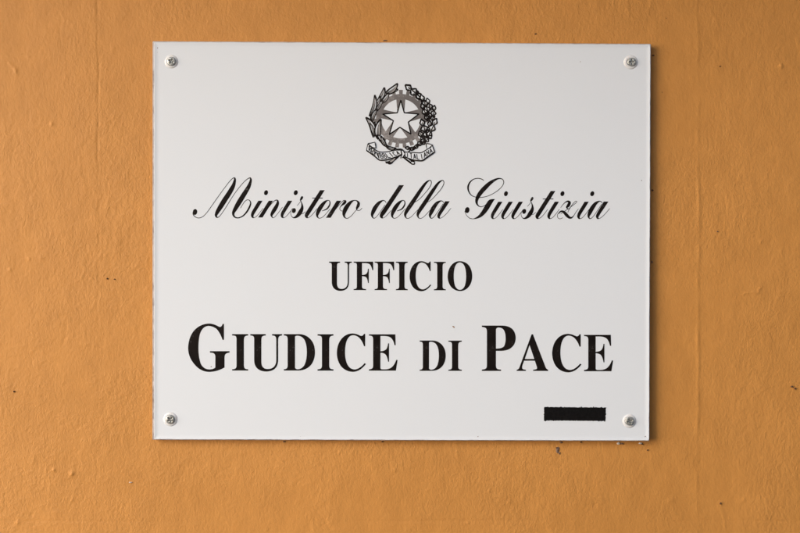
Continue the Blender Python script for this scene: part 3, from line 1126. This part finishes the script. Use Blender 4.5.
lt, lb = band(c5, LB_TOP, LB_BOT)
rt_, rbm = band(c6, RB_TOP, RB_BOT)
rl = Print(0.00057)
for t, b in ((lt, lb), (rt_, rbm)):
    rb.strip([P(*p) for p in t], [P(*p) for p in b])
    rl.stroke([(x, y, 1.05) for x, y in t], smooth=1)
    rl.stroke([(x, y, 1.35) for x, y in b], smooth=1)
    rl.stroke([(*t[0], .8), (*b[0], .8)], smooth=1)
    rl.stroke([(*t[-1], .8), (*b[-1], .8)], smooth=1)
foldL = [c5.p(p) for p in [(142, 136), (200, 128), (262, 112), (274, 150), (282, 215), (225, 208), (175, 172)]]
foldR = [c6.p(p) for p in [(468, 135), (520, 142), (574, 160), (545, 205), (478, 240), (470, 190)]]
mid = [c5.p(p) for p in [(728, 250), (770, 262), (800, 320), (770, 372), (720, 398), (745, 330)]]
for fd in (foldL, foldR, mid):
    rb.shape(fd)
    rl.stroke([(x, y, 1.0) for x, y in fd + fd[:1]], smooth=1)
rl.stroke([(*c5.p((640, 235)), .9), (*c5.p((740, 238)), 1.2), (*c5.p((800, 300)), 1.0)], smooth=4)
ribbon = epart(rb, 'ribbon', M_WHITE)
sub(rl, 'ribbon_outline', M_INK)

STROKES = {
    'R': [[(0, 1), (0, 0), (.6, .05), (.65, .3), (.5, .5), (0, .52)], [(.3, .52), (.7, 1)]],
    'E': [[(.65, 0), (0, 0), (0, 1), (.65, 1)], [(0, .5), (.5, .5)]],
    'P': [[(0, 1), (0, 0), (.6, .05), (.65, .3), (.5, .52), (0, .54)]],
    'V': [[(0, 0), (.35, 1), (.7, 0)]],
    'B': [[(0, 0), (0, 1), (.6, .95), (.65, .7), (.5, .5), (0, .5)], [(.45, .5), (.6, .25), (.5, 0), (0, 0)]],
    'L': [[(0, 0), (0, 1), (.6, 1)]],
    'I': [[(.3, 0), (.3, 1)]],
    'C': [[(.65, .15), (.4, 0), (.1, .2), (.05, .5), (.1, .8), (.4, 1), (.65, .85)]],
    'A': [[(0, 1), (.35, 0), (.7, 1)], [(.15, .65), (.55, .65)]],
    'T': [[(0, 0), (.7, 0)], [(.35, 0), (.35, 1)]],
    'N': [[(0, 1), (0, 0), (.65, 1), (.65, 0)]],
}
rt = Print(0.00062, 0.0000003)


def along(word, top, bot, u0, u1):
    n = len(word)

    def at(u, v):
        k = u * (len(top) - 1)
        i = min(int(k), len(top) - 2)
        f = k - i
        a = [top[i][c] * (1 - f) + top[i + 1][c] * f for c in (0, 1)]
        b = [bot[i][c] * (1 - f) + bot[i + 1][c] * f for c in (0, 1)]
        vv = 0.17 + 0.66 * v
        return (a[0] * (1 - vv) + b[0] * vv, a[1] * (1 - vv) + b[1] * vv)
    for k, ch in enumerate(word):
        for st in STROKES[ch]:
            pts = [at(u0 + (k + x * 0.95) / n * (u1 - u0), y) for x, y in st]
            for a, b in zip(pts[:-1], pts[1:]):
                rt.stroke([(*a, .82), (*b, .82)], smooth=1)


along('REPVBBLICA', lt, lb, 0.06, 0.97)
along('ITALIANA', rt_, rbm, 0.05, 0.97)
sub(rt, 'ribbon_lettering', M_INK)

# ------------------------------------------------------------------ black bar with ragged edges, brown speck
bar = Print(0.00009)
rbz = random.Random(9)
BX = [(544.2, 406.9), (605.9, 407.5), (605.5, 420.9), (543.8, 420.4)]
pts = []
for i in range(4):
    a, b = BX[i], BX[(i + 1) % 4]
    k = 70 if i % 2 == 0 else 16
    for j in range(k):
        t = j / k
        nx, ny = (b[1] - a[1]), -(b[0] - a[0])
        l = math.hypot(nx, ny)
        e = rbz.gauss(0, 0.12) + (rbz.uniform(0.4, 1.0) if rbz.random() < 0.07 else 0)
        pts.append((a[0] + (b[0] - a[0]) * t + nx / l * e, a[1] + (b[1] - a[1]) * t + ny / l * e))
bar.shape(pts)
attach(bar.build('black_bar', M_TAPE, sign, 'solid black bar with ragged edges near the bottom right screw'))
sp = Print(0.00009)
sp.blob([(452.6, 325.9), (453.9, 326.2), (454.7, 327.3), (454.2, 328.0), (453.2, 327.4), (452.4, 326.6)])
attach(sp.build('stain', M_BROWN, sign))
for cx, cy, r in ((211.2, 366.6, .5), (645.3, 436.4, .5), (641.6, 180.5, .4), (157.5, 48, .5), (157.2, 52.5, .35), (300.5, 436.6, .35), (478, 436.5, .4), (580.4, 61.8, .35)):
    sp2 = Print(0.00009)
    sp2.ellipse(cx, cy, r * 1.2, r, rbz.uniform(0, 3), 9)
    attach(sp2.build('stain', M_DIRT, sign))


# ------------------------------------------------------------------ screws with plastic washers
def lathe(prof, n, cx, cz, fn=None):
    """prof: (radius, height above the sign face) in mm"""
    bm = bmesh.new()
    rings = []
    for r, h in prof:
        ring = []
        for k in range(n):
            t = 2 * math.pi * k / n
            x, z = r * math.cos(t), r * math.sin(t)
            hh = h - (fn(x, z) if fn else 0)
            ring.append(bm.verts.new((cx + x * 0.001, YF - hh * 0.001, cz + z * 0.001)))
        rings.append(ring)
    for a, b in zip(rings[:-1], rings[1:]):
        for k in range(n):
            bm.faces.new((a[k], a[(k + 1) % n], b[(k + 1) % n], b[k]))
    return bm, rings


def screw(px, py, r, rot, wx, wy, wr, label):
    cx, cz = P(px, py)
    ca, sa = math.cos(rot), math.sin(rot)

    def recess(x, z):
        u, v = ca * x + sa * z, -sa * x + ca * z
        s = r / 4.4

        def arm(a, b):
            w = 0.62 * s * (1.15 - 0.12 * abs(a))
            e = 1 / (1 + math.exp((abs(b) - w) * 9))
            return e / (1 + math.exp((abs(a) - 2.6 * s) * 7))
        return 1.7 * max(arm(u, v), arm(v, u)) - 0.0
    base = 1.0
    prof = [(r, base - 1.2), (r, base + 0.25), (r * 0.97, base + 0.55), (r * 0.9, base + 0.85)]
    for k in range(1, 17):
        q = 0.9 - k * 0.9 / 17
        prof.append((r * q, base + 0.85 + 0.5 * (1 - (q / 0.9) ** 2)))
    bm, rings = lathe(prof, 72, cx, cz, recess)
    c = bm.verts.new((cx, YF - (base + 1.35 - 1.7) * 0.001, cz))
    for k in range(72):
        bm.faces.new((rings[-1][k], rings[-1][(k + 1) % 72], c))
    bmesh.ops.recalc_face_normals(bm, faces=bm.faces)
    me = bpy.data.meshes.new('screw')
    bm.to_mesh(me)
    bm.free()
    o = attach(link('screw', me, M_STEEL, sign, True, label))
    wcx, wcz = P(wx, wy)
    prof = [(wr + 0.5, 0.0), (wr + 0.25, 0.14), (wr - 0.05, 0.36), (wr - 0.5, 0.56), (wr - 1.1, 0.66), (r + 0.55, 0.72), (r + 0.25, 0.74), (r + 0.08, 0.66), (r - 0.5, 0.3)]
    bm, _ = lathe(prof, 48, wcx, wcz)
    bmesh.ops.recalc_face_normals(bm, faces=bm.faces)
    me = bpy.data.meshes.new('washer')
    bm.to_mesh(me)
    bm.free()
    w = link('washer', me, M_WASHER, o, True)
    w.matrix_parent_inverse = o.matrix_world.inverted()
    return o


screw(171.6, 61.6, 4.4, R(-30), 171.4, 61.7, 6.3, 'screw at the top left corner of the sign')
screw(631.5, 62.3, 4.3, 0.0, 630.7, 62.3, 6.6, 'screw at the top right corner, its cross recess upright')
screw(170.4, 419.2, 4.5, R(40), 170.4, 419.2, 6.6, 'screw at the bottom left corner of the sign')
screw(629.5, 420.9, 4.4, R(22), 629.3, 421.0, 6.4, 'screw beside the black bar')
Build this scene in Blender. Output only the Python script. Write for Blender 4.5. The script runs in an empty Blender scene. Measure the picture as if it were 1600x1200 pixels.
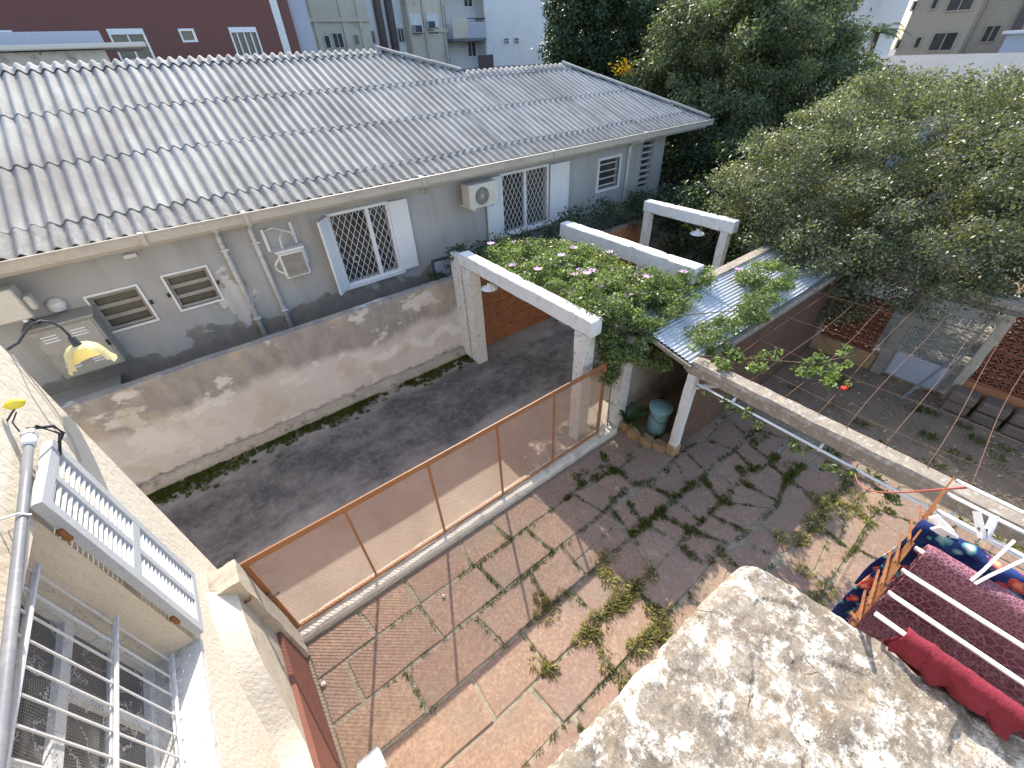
§ §
→ TASK: From the entries, report each line that includes the word "Python".

→ EXPECTED OUTPUT:
Continue the Blender Python script for this scene: part 3, from line 1126. This part finishes the script. Use Blender 4.5.
Build this scene in Blender. Output only the Python script. Write for Blender 4.5. The script runs in an empty Blender scene. Measure the picture as if it were 1600x1200 pixels.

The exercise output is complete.